The cover of Waxahatchee’s fourth album, Out in the Storm, isn’t the best of 2017, but it might be the most apt. It shows the project’s founder Katie Crutchfield up close, head tilted downwards and eyes almost completely obscured by her hair. This sums up the album: Crutchfield brings the listener up close, singing about feelings in the wake of a failed relationship and traversing those emotional waters to reach a point of self-acceptance. Unfortunately, just like the album art, Out in the Storm only gets one half of “up close and personal” right. It sounds like the natural continuation of previous albums Cerulean Salt and Ivy Tripp, but lacks their urgency - even though it’s certainly her most urgent-sounding album to date - the moments that sink into you are unfortunately few.

In contrast to immediate predecessor Ivy Tripp, which kicked off with a synth drone, Out in the Storm gets off to a fast and furious start with ‘Never Been Wrong’. With charging guitars right out the gate, Crutchfield sings in the present tense about all the pain her ex brought onto her and how she was trying to resist it: “I spend all my time learning how to defeat you at your own game/ It’s embarrassing,” she sings in her raspy southern tone before impressively going for broke: “Everyone will hear me complain/ Everyone will pity my pain,” her voice rising higher on “everyone.” She howls as she facetiously declares the other person has “never been wrong,” and while it doesn’t necessarily indicate this will be her best album, it does show signs of narrative focus that might’ve been absent on previous releases.

The narrative is there, the focus, not so much. Individually, the songs are mostly well-crafted tales of woe and perseverance, but the album suffers from a track order that feels rather incidental. Second track ‘8 Ball’ is understandably subdued, but ‘Silver’ ramps up the energy again and revives the charging guitars of ‘Never Been Wrong’ to the point of feeling like Crutchfield wanted to give the album a second opener, especially with her album title-inspiring declaration of “I went out in the storm and I’m never returning.” The album alternates between harder-hitting cuts like ‘Brass Beam’ and ‘No Question’, and lusher ones like ‘A Little More’ and ‘Fade’. Such variety is welcome, but it’s difficult to settle into listening to an album like this when it can’t even seem to settle into itself.

One of Crutchfield’s strengths as a performer is her prominent voice, which allows even the vaguest of sentiments to carry weight, like “I said to you on the night that we met/ ‘I am not well,’” on Cerulean Salt standout ‘Brother Bryan’. Here, her voice is in great shape, carrying songs further than they might go otherwise. ‘Brass Beam’ is a tale of emotional abuse reminiscent of The Antlers’ ‘Two'. “Under your criticisms, self-loathing and all your doubt/ I held you up above myself trying to ride it out,” she sings, adding gravitas to each syllable. The song as a whole feels truncated, as does the album, which clocks in at 33 minutes.
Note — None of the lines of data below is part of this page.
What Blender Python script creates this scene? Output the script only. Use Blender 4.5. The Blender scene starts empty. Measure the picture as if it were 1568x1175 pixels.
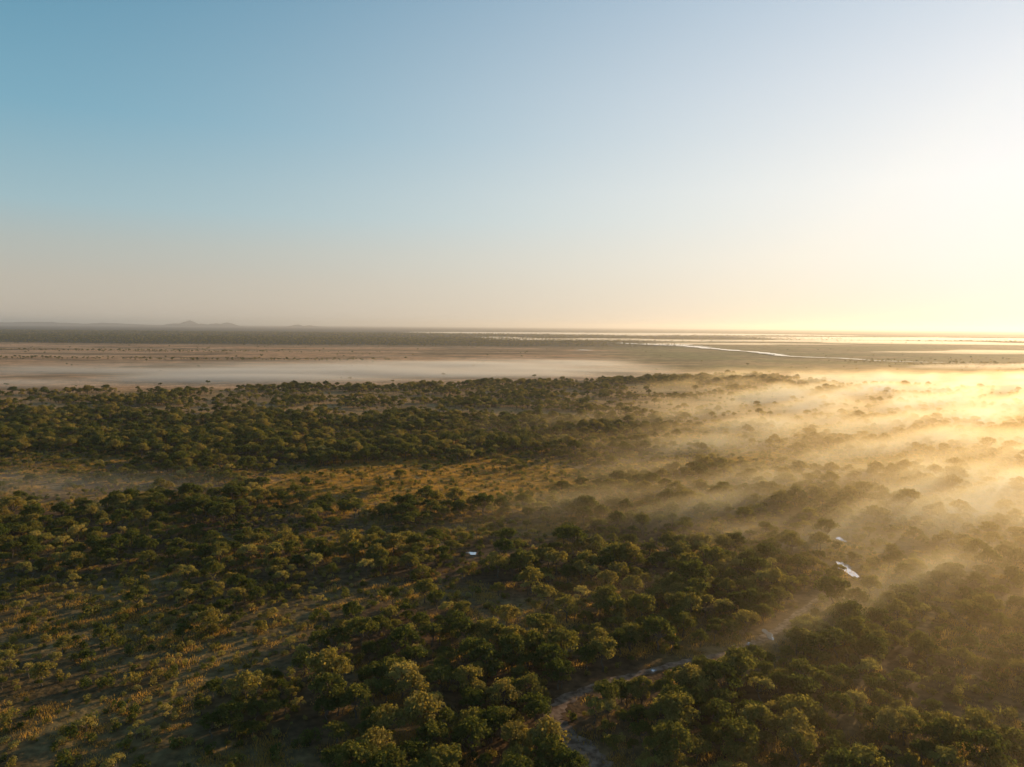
import bpy, math, random
import numpy as np
from mathutils import Vector, Matrix
random.seed(7); rng=np.random.default_rng(11)
sc=bpy.context.scene
sc.view_settings.view_transform='Standard'; sc.view_settings.look='None'
sc.view_settings.exposure=0; sc.view_settings.gamma=1
root=sc.collection
SUN_AZ=math.radians(48); SUN_EL=math.radians(11)

# ---------------------------------------------------------------- noise
def _h(ix,iy,s):
    n=(ix.astype(np.int64)*374761393+iy.astype(np.int64)*668265263+s*1274126177)&0x7fffffff
    n=((n^(n>>13))*1274126177)&0x7fffffff
    n=n^(n>>16)
    return (n&0xffff)/65535.0
def vn(x,y,s=0):
    x=np.asarray(x,float);y=np.asarray(y,float)
    ix=np.floor(x);iy=np.floor(y);fx=x-ix;fy=y-iy
    fx=fx*fx*(3-2*fx);fy=fy*fy*(3-2*fy)
    a=_h(ix,iy,s);b=_h(ix+1,iy,s);c=_h(ix,iy+1,s);d=_h(ix+1,iy+1,s)
    return (a*(1-fx)+b*fx)*(1-fy)+(c*(1-fx)+d*fx)*fy
def fbm(x,y,s=0,o=4):
    t=0;a=.5;n=0
    for i in range(o):
        t=t+a*vn(x*2**i,y*2**i,s+i*17);n+=a;a*=.5
    return t/n
def sst(v,a,b):
    t=np.clip((v-a)/(b-a),0,1);return t*t*(3-2*t)
def blob(x,y,cx,cy,rx,ry):
    d=np.sqrt(((x-cx)/rx)**2+((y-cy)/ry)**2)
    return 1-sst(d,.5,1.35)

# ---------------------------------------------------------------- layout
RIVER=[(70,95,4),(42,128,3.8),(24,152,3.6),(17.8,165,3.2),(12.4,176,2.6),(11.2,182,2.3),(17,191,1.9),(26.6,198,1.7),
       (41,206,1.5),(54,213,1.4),(65,217,1.3),(76,224,1.3),(86,233,1.6),(97,245,1.2),(112,262,.8),(120,270,.4)]
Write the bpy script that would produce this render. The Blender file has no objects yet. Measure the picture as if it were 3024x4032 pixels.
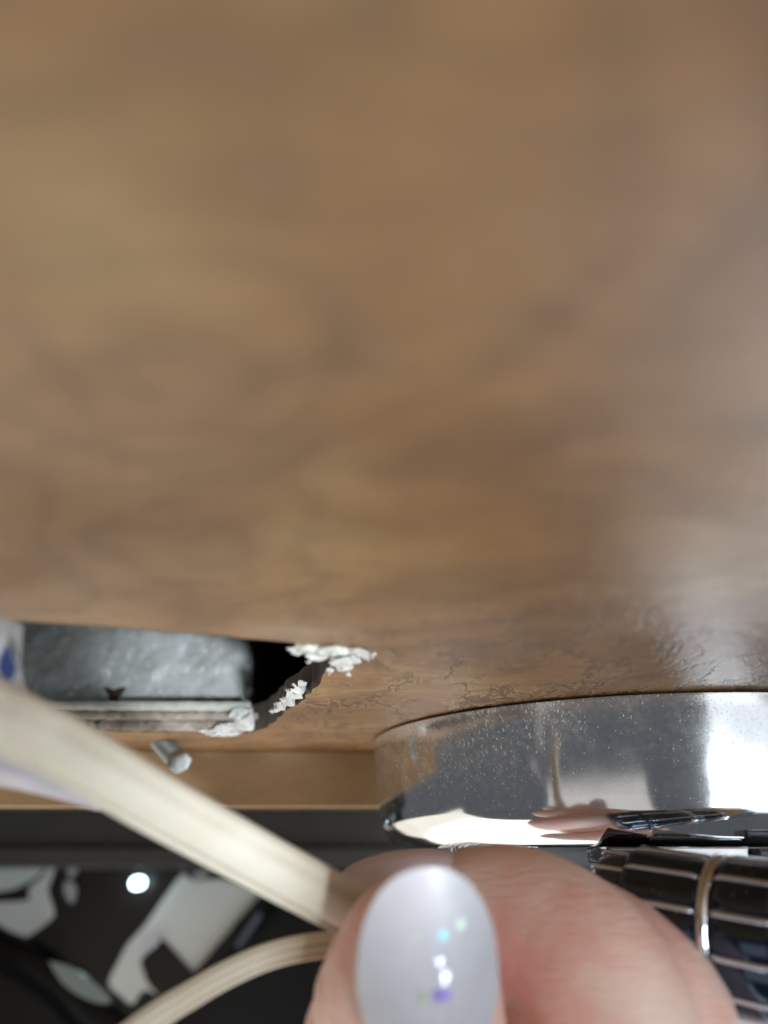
import bpy, bmesh, math, random
from mathutils import Vector, Matrix, noise
from mathutils.geometry import tessellate_polygon

random.seed(7)
MM = 0.001
scene = bpy.context.scene
COL = scene.collection

# ------------------------------------------------------------------ camera
F_PX, CX, CY = 2912.0, 1512.0, 2016.0          # phone lens, in pixels of the photograph
PITCH = math.radians(24.9)
cd = bpy.data.cameras.new('camera')
cam = bpy.data.objects.new('camera', cd)
COL.objects.link(cam)
cam.location = (0, 0, 0)
cam.rotation_euler = (math.radians(90) + PITCH, 0, 0)
cd.sensor_fit = 'VERTICAL'
cd.sensor_height = 36
cd.sensor_width = 27
cd.lens = 26
cd.clip_start = 0.002
cd.clip_end = 20
cd.dof.use_dof = True
cd.dof.focus_distance = 0.127
cd.dof.aperture_fstop = 9.8
cd.dof.aperture_blades = 0
scene.camera = cam

# ------------------------------------------------------------------ world, lamps, exposure
world = bpy.data.worlds.new('World')
scene.world = world
world.use_nodes = True
bg = world.node_tree.nodes['Background']
bg.inputs[0].default_value = (0.85, 0.92, 1.0, 1)
bg.inputs[1].default_value = 0.085


def lamp(name, loc, target, sx, sy, power, color):
    ld = bpy.data.lights.new(name, 'AREA')
    ld.shape = 'RECTANGLE'
    ld.size, ld.size_y = sx * MM, sy * MM
    ld.energy = power
    ld.color = color
    o = bpy.data.objects.new(name, ld)
    COL.objects.link(o)
    o.location = Vector(loc) * MM
    d = (Vector(target) - Vector(loc)).normalized()
    o.rotation_euler = d.to_track_quat('-Z', 'Y').to_euler()
    return o


# daylight window: ahead on the right, below the panel
lamp('window_light', (390, 580, -290), (40, 120, 20), 360, 260, 2.7, (0.84, 0.92, 1.0))
# second, larger window behind the photographer on the right
lamp('room_light', (520, -560, -150), (40, 130, 5), 720, 620, 1.15, (0.88, 0.94, 1.0))
# added warm fill below the panel, brightens it round the hole
lamp('open_side_fill', (-90, 225, -205), (-20, 150, 25), 440, 270, 0.42, (1.0, 0.95, 0.86))
# added unseen warm fill from ahead on the left
lamp('side_fill', (-265, 300, -160), (-10, 120, 25), 420, 240, 0.28, (1.0, 0.92, 0.78))
# cool lamp added behind the photographer, whitens the cover plate
lamp('cool_fill', (205, -285, -100), (0, 140, 20), 180, 160, 0.75, (0.86, 0.94, 1.0))
# added soft warm fill from behind left
lamp('left_fill', (-330, -430, -260), (0, 120, 10), 520, 420, 0.3, (1.0, 0.93, 0.84))

# added narrow spot that brightens the grey metal through the hole
sd = bpy.data.lights.new('metal_spot', 'SPOT')
sd.energy, sd.color = 7.5, (0.84, 0.93, 1.0)
sd.spot_size, sd.spot_blend, sd.shadow_soft_size = math.radians(7.5), 1.0, 0.012
so = bpy.data.objects.new('metal_spot', sd)
COL.objects.link(so)
so.location = Vector((115, -249, -78)) * MM
so.rotation_euler = (Vector((-44, 183, 40)) - Vector((115, -249, -78))).to_track_quat('-Z', 'Y').to_euler()

vs = scene.view_settings
vs.view_transform = 'Standard'
vs.look = 'None'
vs.gamma = 1.0
vs.exposure = 0.30
scene.cycles.use_denoising = True
scene.cycles.max_bounces = 8


# ------------------------------------------------------------------ helpers
def at(px, py, d):
    """point at camera depth d (mm) on the sight line of a photo pixel, in mm"""
    u, v = (px - CX) / F_PX, (CY - py) / F_PX
    c, s = math.cos(PITCH), math.sin(PITCH)
    return Vector((u, c - v * s, s + v * c)) * d


def at_y(px, py, y):
    p = at(px, py, 1.0)
    return p * (y / p.y)


def at_z(px, py, z):
    p = at(px, py, 1.0)
    return p * (z / p.z)


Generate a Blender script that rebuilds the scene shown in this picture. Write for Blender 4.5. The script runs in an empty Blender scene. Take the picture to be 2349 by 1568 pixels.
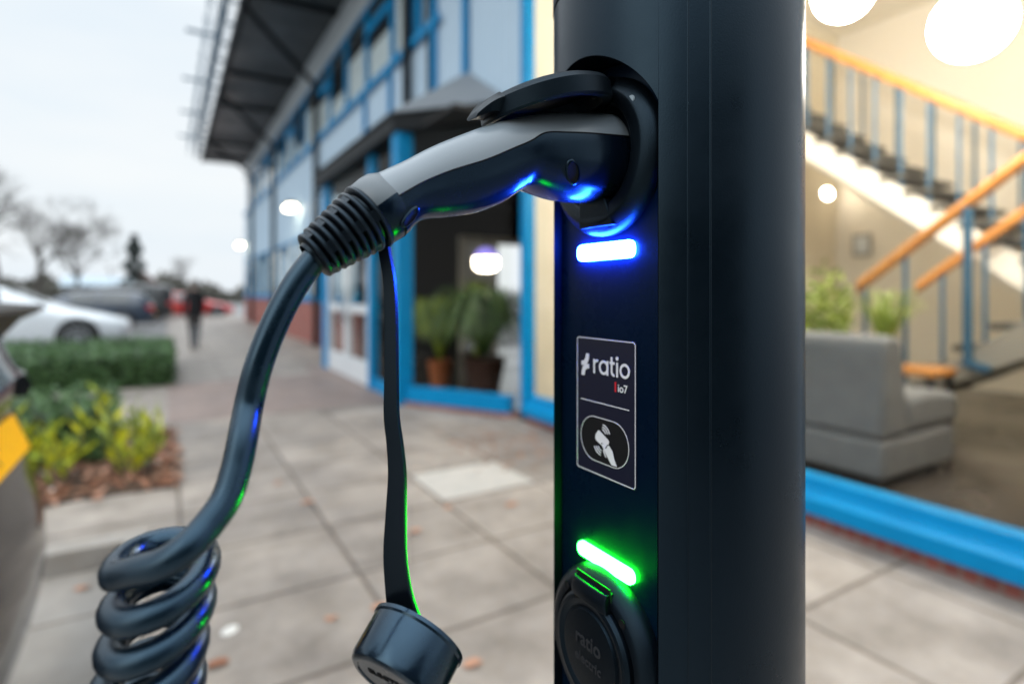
import bpy, bmesh, math, random
from mathutils import Vector, Matrix
from mathutils.bvhtree import BVHTree
random.seed(11)
R = math.radians
SC = bpy.context.scene
COL = SC.collection

# ------------------------------------------------------------------ camera frame
TH = R(31.06); ST, CT = math.sin(TH), math.cos(TH)
FPX, CX, HY, H = 1311.0, 1174.5, 670.0, 1.3      # measured on the photograph at 2349 px width
CAM = Vector((0, 0, H))
FW = Vector((ST, CT, 0)); RT = Vector((CT, -ST, 0)); UP = Vector((0, 0, 1))
def ray(px, py): return FW + RT*((px-CX)/FPX) + UP*((HY-py)/FPX)
def at_d(px, py, d): return CAM + ray(px, py)*d
def on_x(px, py, x): r = ray(px, py); return CAM + r*(x/r.x)
def on_y(px, py, y): r = ray(px, py); return CAM + r*(y/r.y)
def on_z(px, py, z): r = ray(px, py); return CAM + r*((z-H)/r.z)

# ------------------------------------------------------------------ materials
def mat(name, col, rough=0.5, metal=0.0, spec=0.5, noise=None, bump=None, coat=0.0, emis=None, estr=0.0, tint=None, smudge=None):
    m = bpy.data.materials.new(name); m.use_nodes = True
    nt = m.node_tree; b = nt.nodes['Principled BSDF']
    b.inputs['Base Color'].default_value = (*col, 1); b.inputs['Roughness'].default_value = rough
    b.inputs['Metallic'].default_value = metal; b.inputs['Specular IOR Level'].default_value = spec
    b.inputs['Coat Weight'].default_value = coat; b.inputs['Coat Roughness'].default_value = 0.04
    if emis: b.inputs['Emission Color'].default_value = (*emis, 1); b.inputs['Emission Strength'].default_value = estr
    if tint: b.inputs['Specular Tint'].default_value = (*tint, 1)
    tc = None
    if noise or bump or smudge: tc = nt.nodes.new('ShaderNodeTexCoord')
    if smudge:                                  # (scale, roughness spread): handling marks and dust
        n = nt.nodes.new('ShaderNodeTexNoise'); n.inputs['Scale'].default_value = smudge[0]; n.inputs['Detail'].default_value = 9; n.inputs['Roughness'].default_value = 0.7
        nt.links.new(tc.outputs['Object'], n.inputs['Vector'])
        mr = nt.nodes.new('ShaderNodeMapRange'); mr.inputs['From Min'].default_value = 0.35; mr.inputs['From Max'].default_value = 0.65
        mr.inputs['To Min'].default_value = rough-smudge[1]; mr.inputs['To Max'].default_value = rough+smudge[1]
        nt.links.new(n.outputs['Fac'], mr.inputs['Value']); nt.links.new(mr.outputs['Result'], b.inputs['Roughness'])
    if noise:                                   # (scale, second colour, contrast)
        n = nt.nodes.new('ShaderNodeTexNoise'); n.inputs['Scale'].default_value = noise[0]; n.inputs['Detail'].default_value = 5
        nt.links.new(tc.outputs['Object'], n.inputs['Vector'])
        cr = nt.nodes.new('ShaderNodeValToRGB'); c = noise[2] if len(noise) > 2 else 0.2
        cr.color_ramp.elements[0].position = 0.5-c; cr.color_ramp.elements[1].position = 0.5+c
        cr.color_ramp.elements[0].color = (*col, 1); cr.color_ramp.elements[1].color = (*noise[1], 1)
        nt.links.new(n.outputs['Fac'], cr.inputs['Fac']); nt.links.new(cr.outputs['Color'], b.inputs['Base Color'])
    if bump:                                    # (scale, strength, distance)
        n = nt.nodes.new('ShaderNodeTexNoise'); n.inputs['Scale'].default_value = bump[0]; n.inputs['Detail'].default_value = 3
        nt.links.new(tc.outputs['Object'], n.inputs['Vector'])
        bp = nt.nodes.new('ShaderNodeBump'); bp.inputs['Strength'].default_value = bump[1]; bp.inputs['Distance'].default_value = bump[2]
        nt.links.new(n.outputs['Fac'], bp.inputs['Height']); nt.links.new(bp.outputs['Normal'], b.inputs['Normal'])
    return m

def glow(name, col, strength):
    m = bpy.data.materials.new(name); m.use_nodes = True
    nt = m.node_tree; nt.nodes.remove(nt.nodes['Principled BSDF'])
    e = nt.nodes.new('ShaderNodeEmission'); e.inputs['Color'].default_value = (*col, 1); e.inputs['Strength'].default_value = strength
    nt.links.new(e.outputs[0], nt.nodes['Material Output'].inputs['Surface'])
    return m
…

While plenty of albums resonate with even shorter run times, Out in the Storm feels rushed. The songs that underwhelm don’t do so because they’re not compelling, but because they don’t go the extra mile to really stick with you. The passionately strummed acoustic guitar and Crutchfield’s equally passionate singing “float on my back/ watch the purple sky” on ‘Sparks Fly’ create a moving listening experience, but the song ends abruptly, like she's singing stream-of-consciousness and suddenly ran out of ideas.

Out in the Storm is Crutchfield’s most polished album to date, with renowned producer John Agnello behind the boards and the majority recorded live with Crutchfield’s band, including twin sister and P.S. Eliot bandmate Allison Crutchfield playing keyboards and percussion. The cleaner sound is effective on the more energetic tracks, but withdrawn tracks like ‘Recite Remorse’ and closer ‘Fade’ lack the stripped-down power of ‘You’re Damaged’ or ‘Half Moon’. The production is distancing when it should be inviting. There are also moments, like the psychedelic guitar hum on ‘No Question’, that encapsulates the pitfall of doing things because you can do them, not because you should.

It’s hard to listen to Out in the Storm and not long for what could have been. Crutchfield is baring her soul and just about every song shows some signs of greatness. It comes up short, but not for a lack of trying. It’s an album all about proving yourself and your value. Crutchfield’s already proven herself as a capable singer/songwriter. She just needed to take a couple more steps to turn what could have been an unfinished masterpiece into a complete work.